++++ LISTED ENTRIES

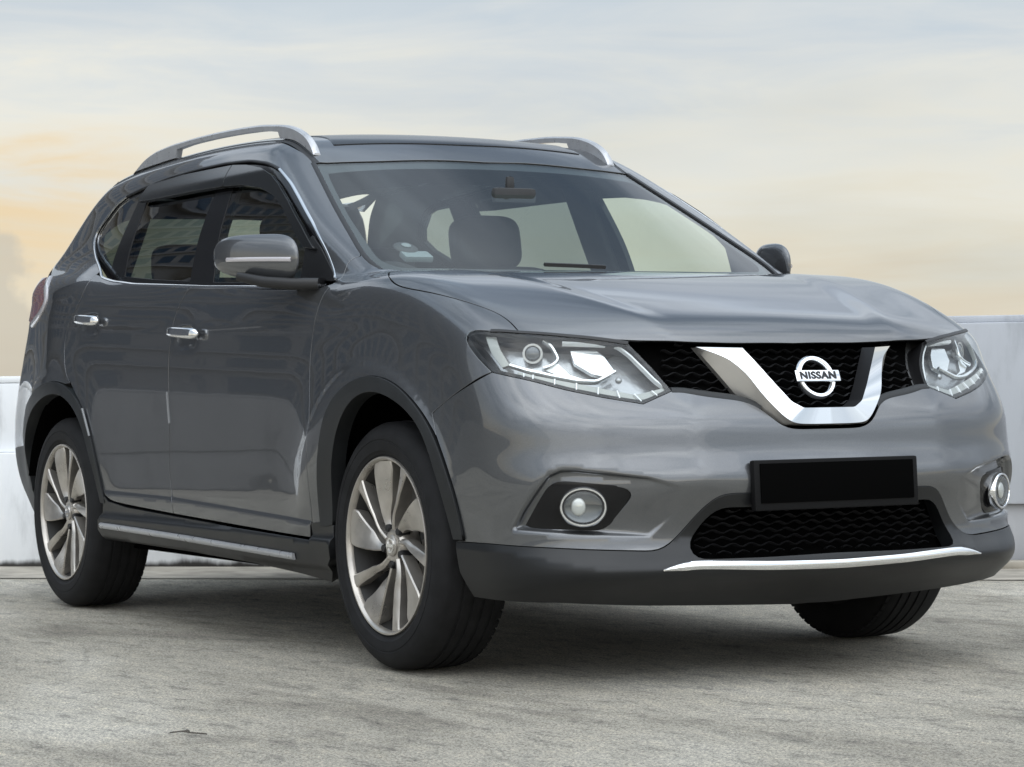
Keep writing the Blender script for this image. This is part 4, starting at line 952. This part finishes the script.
# -- wheels
RW, WZ, YO = .352, .354, -.876
M['barrel'] = pbr('shaded_barrel', (.022, .021, .02), .6, .2)  # near-black colour paints in the shade inside the rim
def tyre_mesh():
    mb = MB(); pr = [(.246, .205), (.252, .215), (.285, .222), (.315, .218), (.336, .206), (.346, .192), (.351, .180)]
    tread = []
    for y0, y1 in ((.180, .140), (.128, .105), (.093, .068), (.056, .033), (.021, 0)): pass
    prof = [(.246, -.004), (.2495, .001), (.257, -.001), (.258, -.004), (.268, -.009), (.269, -.0105), (.280, -.012), (.295, -.0125), (.296, -.011), (.300, -.011), (.301, -.0125), (.312, -.011), (.323, -.007), (.334, .001), (.343, .011), (.349, .024),
            (.351, .060), (.348, .061), (.348, .069), (.352, .070), (.352, .094), (.348, .095), (.348, .103), (.352, .104), (.352, .128), (.348, .129), (.348, .137), (.352, .138), (.352, .160), (.348, .161), (.348, .169), (.351, .170),
            (.3495, .188), (.344, .198), (.330, .212), (.30, .226), (.27, .226), (.246, .214)]
    mb.lathe([(r, y) for r, y in prof], c=(0, YO, 0), n=120)
    # shoulder blocks: shallow lateral cuts seen as ribs on both shoulders
    for k in range(66):
        a = 2 * math.pi * k / 66
        for y0, y1, r in ((.024, .050, .3475), (.180, .206, .3475)):
            ca, sa = math.cos(a), math.sin(a); ta = np.array([-sa, 0, ca]); ra = np.array([ca, 0, sa])
            b0 = ra * (r - .0005) + np.array([0, YO + y0, 0]); b1 = ra * (r - .0030) + np.array([0, YO + y1, 0])
            w = .0115
            V = [b0 - ta * w + np.array([0, 0, 0]), b0 + ta * w, b0 + ta * w - ra * .012, b0 - ta * w - ra * .012, b1 - ta * w, b1 + ta * w, b1 + ta * w - ra * .012, b1 - ta * w - ra * .012]
            mb.add(V, [(0, 1, 2, 3), (7, 6, 5, 4), (0, 4, 5, 1), (1, 5, 6, 2), (2, 6, 7, 3), (3, 7, 4, 0)])
    return mb
def spoke(mb, th, r0, pts_l, pts_r, lift_l, lift_r):
    """one blade: left and right edge offsets (degrees about th) at radii, each edge with its own depth"""
    n = 16; rows = []
    rr = np.linspace(r0, .2405, n + 1)
    for i, r in enumerate(rr):
        t = i / n
        al = R(th + np.interp(r, pts_l[0], pts_l[1])); ar = R(th + np.interp(r, pts_r[0], pts_r[1]))
        yb = YO + .002 + .016 * (1 - t) ** 1.6
        def pt(a, y, rr_=r): return np.array([rr_ * math.cos(a), y, rr_ * math.sin(a)])
        yl = yb + lift_l * math.sin(math.pi * min(1, .12 + t * .88)); yr_ = yb + lift_r * math.sin(math.pi * min(1, .12 + t * .88))
        b = .0035 / r; am = al + (ar - al) * .45
        rows.append([pt(al, yl + .004), pt(al + b * np.sign(ar - al), yl), pt(am, (yl + yr_) / 2 - .0015), pt(ar - b * np.sign(ar - al), yr_), pt(ar, yr_ + .004), pt(ar - b * np.sign(ar - al), yb + .040), pt(al + b * np.sign(ar - al), yb + .040)])
    k = 7; V = [p for r_ in rows for p in r_]
    Fc = [(i * k + j, (i + 1) * k + j, (i + 1) * k + (j + 1) % k, i * k + (j + 1) % k) for i in range(n) for j in range(k)] + [tuple(range(k)), tuple(reversed(range(n * k, n * k + k)))]
    mb.add(V, Fc)
def rim_mesh():
    mb = MB()
    mb.lathe([(.2515, .012), (.2525, -.003), (.2510, -.0065), (.2465, -.0065), (.2420, -.001), (.2390, .006), (.238, .02), (.236, .035)], c=(0, YO, 0), n=96)
    for k in range(5):
        p = 72 * k
        rr_ = [.045, .078, .125, .18, .22, .24]
        spoke(mb, 26 + p, .045, (rr_, [29, 23.5, 18.5, 15, 13, 10.5]), (rr_, [11, 9.5, -5.5, -11, -15, -13.5]), -.003, .010)
        spoke(mb, -4 + p, .045, (rr_, [28, 20, 8, 3, 1, 1]), (rr_, [10, 8, -2, -6, -8, -9]), .005, -.002)
    mb.lathe([(.0, .012), (.026, .012), (.030, .015), (.031, .022)], c=(0, YO, 0), n=40)
    mb.lathe([(.031, .019), (.040, .0185), (.046, .020), (.050, .026), (.056, .040), (.056, .08)], c=(0, YO, 0), n=60)
    return mb
def barrel_mesh():
    mb = MB(); mb.lathe([(.2385, .012), (.224, .04), (.214, .07), (.208, .10), (.206, .19), (.222, .2), (.246, .205)], c=(0, YO, 0), n=64); return mb
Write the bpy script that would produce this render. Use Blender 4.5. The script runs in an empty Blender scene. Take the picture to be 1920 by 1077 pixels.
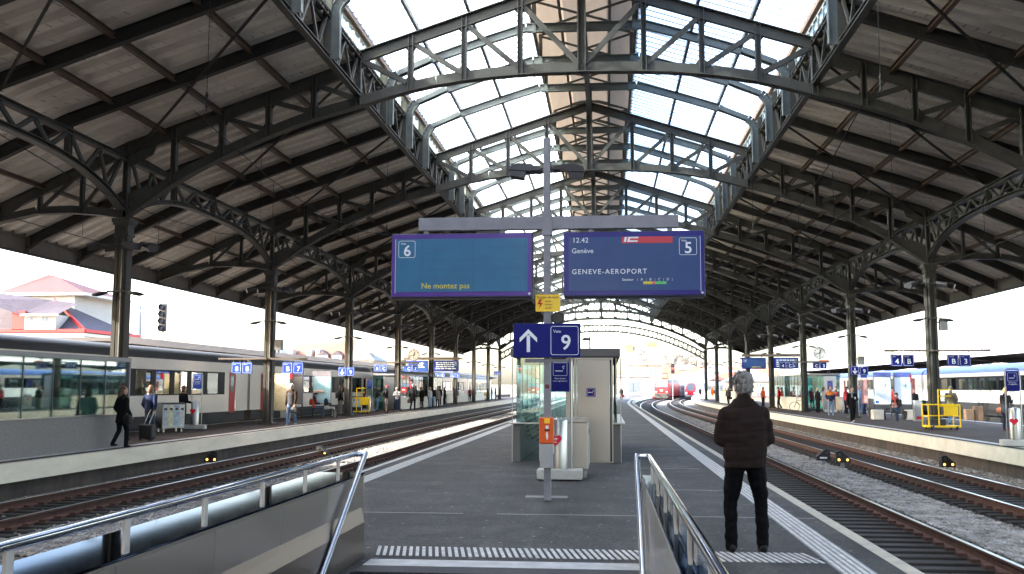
import bpy, bmesh, math, random
from mathutils import Vector, Matrix
from math import sin, cos, tan, pi, sqrt, radians as R
random.seed(7)
scene = bpy.context.scene
COL = scene.collection
# ---------------------------------------------------------------- camera
CF, CYAW, CPIT, CROLL, CH = 1868.0, .0947, .1008, .002, 1.65
cam = bpy.data.cameras.new('camera'); cam.sensor_width = 36; cam.lens = CF/1920*36
cam.clip_end = 5000; cam.clip_start = .05
camo = bpy.data.objects.new('camera', cam); COL.objects.link(camo)
camo.location = (0, 0, CH)
camo.rotation_euler = (Matrix.Rotation(CYAW, 3, 'Z') @ Matrix.Rotation(pi/2+CPIT, 3, 'X') @ Matrix.Rotation(CROLL, 3, 'Z')).to_euler()
scene.camera = camo
# ---------------------------------------------------------------- daylight
SUN_EL = R(25); SUN_DIR = Vector((-.955*cos(SUN_EL), -.2966*cos(SUN_EL), sin(SUN_EL)))     # towards the sun
w = bpy.data.worlds.new('World'); scene.world = w; w.use_nodes = True
nt = w.node_tree; bg = nt.nodes['Background']
sky = nt.nodes.new('ShaderNodeTexSky'); sky.sky_type = 'NISHITA'; sky.sun_disc = False
sky.sun_elevation = SUN_EL; sky.sun_rotation = math.atan2(SUN_DIR.x, SUN_DIR.y)
sky.air_density = 1.0; sky.dust_density = 6.0; sky.ozone_density = .6; sky.altitude = 450
nt.links.new(sky.outputs[0], bg.inputs[0]); bg.inputs[1].default_value = .15
sl = bpy.data.lights.new('sun', 'SUN'); sl.energy = 2.0; sl.angle = R(.5); sl.color = (1, .95, .88)
so = bpy.data.objects.new('sun', sl); COL.objects.link(so)
so.rotation_euler = SUN_DIR.to_track_quat('Z', 'Y').to_euler(); so.location = (-40, -20, 40)
vs = scene.view_settings; vs.view_transform = 'Standard'; vs.look = 'None'; vs.gamma = 1; vs.use_curve_mapping = False
vs.exposure = 3.82
cy = scene.cycles
cy.use_denoising = True; cy.max_bounces = 8; cy.diffuse_bounces = 4; cy.glossy_bounces = 4; cy.transparent_max_bounces = 16
cy.transmission_bounces = 4; cy.caustics_reflective = False; cy.caustics_refractive = False; cy.sample_clamp_indirect = 4
try: cy.denoiser = 'OPENIMAGEDENOISE'; cy.denoising_input_passes = 'RGB_ALBEDO_NORMAL'
except Exception: pass
# ---------------------------------------------------------------- pixel ray of the photograph -> a point on a real plane
def ray(x, y):
    a, b = x-960, y-538.5
    c, s = cos(CROLL), sin(CROLL); a, b = c*a+s*b, -s*a+c*b
    r, u = a/CF, -b/CF
    dd = cos(CPIT)-u*sin(CPIT); uu = sin(CPIT)+u*cos(CPIT)
    return Vector((r*cos(CYAW)-dd*sin(CYAW), r*sin(CYAW)+dd*cos(CYAW), uu))
def gz(x, y, z=0.0):
    d = ray(x, y); t = (z-CH)/d.z; return Vector((d.x*t, d.y*t, z))
def gy(x, y, Y):
    d = ray(x, y); t = Y/d.y; return Vector((d.x*t, Y, CH+d.z*t))
def gx(x, y, X):
    d = ray(x, y); t = X/d.x; return Vector((X, d.y*t, CH+d.z*t))
# ---------------------------------------------------------------- materials
MATS = {}
def mat(name, col=(.5, .5, .5), rough=.6, metal=0., noise=0., nscale=8., bump=0., bscale=40., emit=None, es=1., spec=.28, col2=None, stretch=(1, 1, 1), detail=5., coat=0., coord='Object', edge=None):
    if name in MATS: return MATS[name]
    m = bpy.data.materials.new(name); m.use_nodes = True
    t = m.node_tree; N = t.nodes; L = t.links; b = N['Principled BSDF']
    b.inputs['Base Color'].default_value = (*col, 1); b.inputs['Roughness'].default_value = rough
    b.inputs['Metallic'].default_value = metal; b.inputs['Specular IOR Level'].default_value = spec
    if edge: b.inputs['Specular Tint'].default_value = (*edge, 1)
    if coat: b.inputs['Coat Weight'].default_value = coat; b.inputs['Coat Roughness'].default_value = .08
    tc = N.new('ShaderNodeTexCoord'); mp = N.new('ShaderNodeMapping'); mp.inputs['Scale'].default_value = stretch
    L.new(tc.outputs[coord], mp.inputs[0])
    if noise or col2:
        n = N.new('ShaderNodeTexNoise'); n.inputs['Scale'].default_value = nscale; n.inputs['Detail'].default_value = detail
        n.inputs['Roughness'].default_value = .65
        L.new(mp.outputs[0], n.inputs[0])
        rp = N.new('ShaderNodeValToRGB')
        c2 = col2 or tuple(max(0, c*(1-noise)) for c in col)
        c1 = col if col2 else tuple(min(1, c*(1+noise)) for c in col)
        rp.color_ramp.elements[0].position = .32; rp.color_ramp.elements[1].position = .68
        rp.color_ramp.elements[0].color = (*c2, 1); rp.color_ramp.elements[1].color = (*c1, 1)
        L.new(n.outputs[0], rp.inputs[0]); L.new(rp.outputs[0], b.inputs['Base Color'])
    if bump:
        n2 = N.new('ShaderNodeTexNoise'); n2.inputs['Scale'].default_value = bscale; n2.inputs['Detail'].default_value = 4
        L.new(mp.outputs[0], n2.inputs[0])
        bp = N.new('ShaderNodeBump'); bp.inputs['Strength'].default_value = bump; bp.inputs['Distance'].default_value = .02
        L.new(n2.outputs[0], bp.inputs['Height']); L.new(bp.outputs[0], b.inputs['Normal'])
    if emit:
        b.inputs['Emission Color'].default_value = (*emit, 1); b.inputs['Emission Strength'].default_value = es
    MATS[name] = m; return m
def nodes(m): return m.node_tree.nodes, m.node_tree.links, m.node_tree.nodes['Principled BSDF']
def glass(name, tint=(.8, .93, .92), refl=.12, rough=.02, fres=True):
    if name in MATS: return MATS[name]
    m = bpy.data.materials.new(name); m.use_nodes = True
    t = m.node_tree; N = t.nodes; L = t.links; N.remove(N['Principled BSDF'])
    tr = N.new('ShaderNodeBsdfTransparent'); tr.inputs[0].default_value = (*tint, 1)
    gl = N.new('ShaderNodeBsdfGlossy'); gl.inputs[0].default_value = (.9, .95, .95, 1); gl.inputs['Roughness'].default_value = rough
    mx = N.new('ShaderNodeMixShader')
    lw = N.new('ShaderNodeLayerWeight'); lw.inputs[0].default_value = .35
    ma = N.new('ShaderNodeMath'); ma.operation = 'MULTIPLY_ADD'; ma.inputs[1].default_value = .8; ma.inputs[2].default_value = refl
    L.new(lw.outputs['Fresnel'], ma.inputs[0]); L.new(ma.outputs[0], mx.inputs[0])
    L.new(tr.outputs[0], mx.inputs[1]); L.new(gl.outputs[0], mx.inputs[2]); L.new(mx.outputs[0], N['Material Output'].inputs[0])
    MATS[name] = m; return m
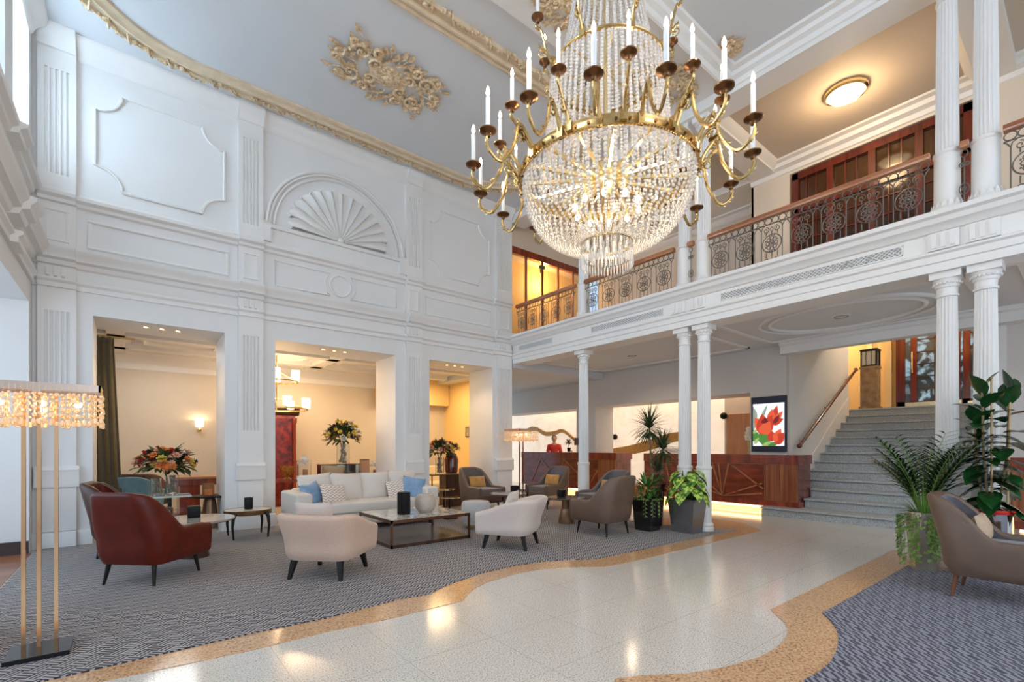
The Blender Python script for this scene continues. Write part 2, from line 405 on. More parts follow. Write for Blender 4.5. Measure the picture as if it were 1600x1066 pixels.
# centre panel with ring between two concave-ended frames
a,b = pan[1]; cx = (a+b)/2; z0,z1 = 4.05,4.46; zc=(z0+z1)/2
m.tube([fnY(cx+.185*math.cos(t),.012,zc+.185*math.sin(t)) for t in [2*PI*i/28 for i in range(28)]], .02, 6, True)
for sg in (-1,1):
    pts = [fnY(cx+sg*(b-a-.24)/2,.01,z0), fnY(cx+sg*(b-a-.24)/2,.01,z1)]
    arc = [fnY(cx+sg*.275*math.cos(t)*1.0,.01,zc+.275*math.sin(t)) for t in [math.asin(.2/.275)*(1-2*i/10) for i in range(11)]]
    m.tube(pts+arc, .016, 6, True)
struct(m.build('trim_11', WHITE))
def cut_corner(a,b,z0,z1,r,fn,d=.012):
    P = []
    for (cx,cz,t0) in ((a,z0,0),(a,z1,-90),(b,z1,180),(b,z0,90)):
        seq = [math.radians(t0+9*i) for i in range(11)] if t0 != 0 else [math.radians(9*i) for i in range(11)]
        P += [fn(cx+r*math.cos(t),d,cz+r*math.sin(t)) for t in seq]
    return P
m = MB()
for a,b in (pan[0], pan[2]):
    P = cut_corner(a+.11, b-.12, 4.93, 6.28, .29, fnY)
    m.tube(P, .022, 6, True)
struct(m.build('trim_12', WHITE))

# shell niche
m = MB(); cx = 2.97; zb = 5.03; Ro, Ri = 1.22, 1.10
for (R,r) in ((Ro,.03),(Ro-.05,.02),(Ri,.022)):
    m.tube([fnY(cx+R*math.cos(PI*i/40),.02,zb+R*math.sin(PI*i/40)) for i in range(41)], r, 8)
m.extr([(0,zb-.05),(.05,zb-.05),(.07,zb),(0,zb+.01)], cx-Ro-.05, cx+Ro+.05, fnY)
for sg in (-1,1): m.extr([(0,4.74),(.06,4.74),(.06,zb+.0),(.09,zb+.03),(0,zb+.05)], cx+sg*Ro-.06, cx+sg*Ro+.06, fnY)
root = m.build('shell_niche', WHITE)
tag(root, 'white arched niche with scallop shell relief high on the panelled wall', 'wall relief')
m = MB(); n = 14
for i in range(n):
    t = PI*(i+.5)/n; dth = PI/n/2*.96
    L_ = .88 if 0 < i < n-1 else .83
    rows = []
    for j in range(9):
        rr = .07+(L_-.07)*j/8
        row = []
        for q in range(7):
            s_ = -1+2*q/6; tt = t+dth*s_
            end = rr + (.05*(1-s_*s_) if j == 8 else 0)
            dep = .006+ .13*(rr/L_)**.8*(.18+.82*s_*s_)*(1 if j<8 else .75)
            row.append(fnY(cx+end*math.cos(tt)*1.0, dep, zb+.03+end*math.sin(tt)*.95))
        rows.append(row)
    rows.append([fnY(cx+(L_+.05*(1-(-1+2*q/6)**2)+.012)*math.cos(t+dth*(-1+2*q/6)), 0, zb+.03+(L_+.05*(1-(-1+2*q/6)**2)+.012)*math.sin(t+dth*(-1+2*q/6))*.95) for q in range(7)])
    vs = [p for r_ in rows for p in r_]
    m.add(vs, [(j*7+q, j*7+q+1, (j+1)*7+q+1, (j+1)*7+q) for j in range(9) for q in range(6)], True)
m.ball(fnY(cx,.03,zb+.05), .06, 10, 6)
m.build('scallop_shell', WHITE, root)

# downlights in the soffits of the openings
proto = None
for oi,(a,b) in enumerate(OP):
    mid = (a+b)/2
    for q in range(3):
        x_ = mid-.2+q*.2; y_ = YW+.32
        if proto is None:
            m = MB(); m.lathe([(.035,-.012),(.05,-.012),(.052,0),(.035,0)], 16); proto = m.build('downlight', BRASSL)
            m = MB(); m.lathe([(0,-.006),(.034,-.006)], 16); g = m.build('lens', DOWN, proto); KIDS[proto.name] = [g]
            o = proto; o.location = (x_,y_,ZO)
        else: o = copy_tree(proto, loc=(x_,y_,ZO))
        tag(o, ['small round downlight in the soffit of the opening with the curtain','small round downlight in the soffit above the white sofa','small round downlight in the soffit of the opening nearest the reception'][oi], 'downlight', ['downlights over the curtain opening','downlights over the sofa opening','downlights over the opening nearest the reception'][oi])
    light('SPOT', 'downlight_beam', (mid,YW+.32,ZO-.05), 28, (1,.72,.42), .05, (0,0,0), spot=2.3)

# ------------------------------------------------------------------ wall_left with window openings
m = MB(); T = .55
ys = [(5.1,8.43),(1.4,4.2),(-2.4,.5)]
def wall_with_open(m, x0,x1, ya,yb, z0,z1, ops, o0,o1):
    m.box(x0,x1,ya,yb,o1,z1)
    if o0>z0: m.box(x0,x1,ya,yb,z0,o0)
    c = yb
    for a,b in sorted(ops, reverse=True):
        m.box(x0,x1,b,c,o0,o1); c = a
    m.box(x0,x1,ya,c,o0,o1)
wall_with_open(m, XL-T,XL, -4,YW+TH, 0,4.3, ys, 0,3.16)
upo = [(7.4,8.43),(5.9,6.99),(4.3,5.5),(2.6,3.8),(.9,2.1),(-.8,.4)]
wall_with_open(m, XL-T,XL, -4,YW+TH, 4.3,6.9, upo, 5.08,6.72)
m.box(-4.2,XL-T+.01,8.43,8.75,0,3.4)            # return wall of the side bay
struct(m.build('wall_left', WALLW))
m = MB()
for nm in ('arch','corn','string','top'):
    for s0,s1,o in breaks(-4,YW-.2,[(-1.9,-1.2),(.55,1.35),(4.25,5.05),(6.99,7.4)],.06 if nm!='top' else 0):
        m.extr([(d+o if d else d, z) for d,z in STRINGS[nm]], s0, s1, fnX)
struct(m.build('trim_13', WHITE))
m = MB(); m.box(-4.2,XL,8.38,8.43,0,.16); struct(m.build('baseboard_left', mat('dark_skirting', (.05,.03,.025), .4)))
WF = mat('window_frame_paint', (.62,.66,.70), .4)
for wi,(a,b) in enumerate(upo):
    m = MB(); x_ = XL-.42
    for (y0,y1,z0,z1) in ((a,a+.06,5.08,6.72),(b-.06,b,5.08,6.72),(a,b,5.08,5.14),(a,b,6.66,6.72),((a+b)/2-.02,(a+b)/2+.02,5.1,6.7),(a,b,5.98,6.02)):
        m.box(x_,x_+.06,y0,y1,z0,z1)
    w_ = struct(m.build('window_%d' % (wi+1), WF))
    m = MB(); m.box(x_+.025,x_+.03,a+.05,b-.05,5.12,6.68); m.build('pane', GLASS, w_)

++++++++

**YOUR OBJECTIVE**:
Where a line holds "pixels", copy that line.

**REPLY**:
Write the bpy script that would produce this render. Use Blender 4.5. The script runs in an empty Blender scene. Take the picture to be 1920 by 1077 pixels.
The Blender Python script for this scene continues. Write part 2, from line 405 on. More parts follow. Write for Blender 4.5. Measure the picture as if it were 1600x1066 pixels.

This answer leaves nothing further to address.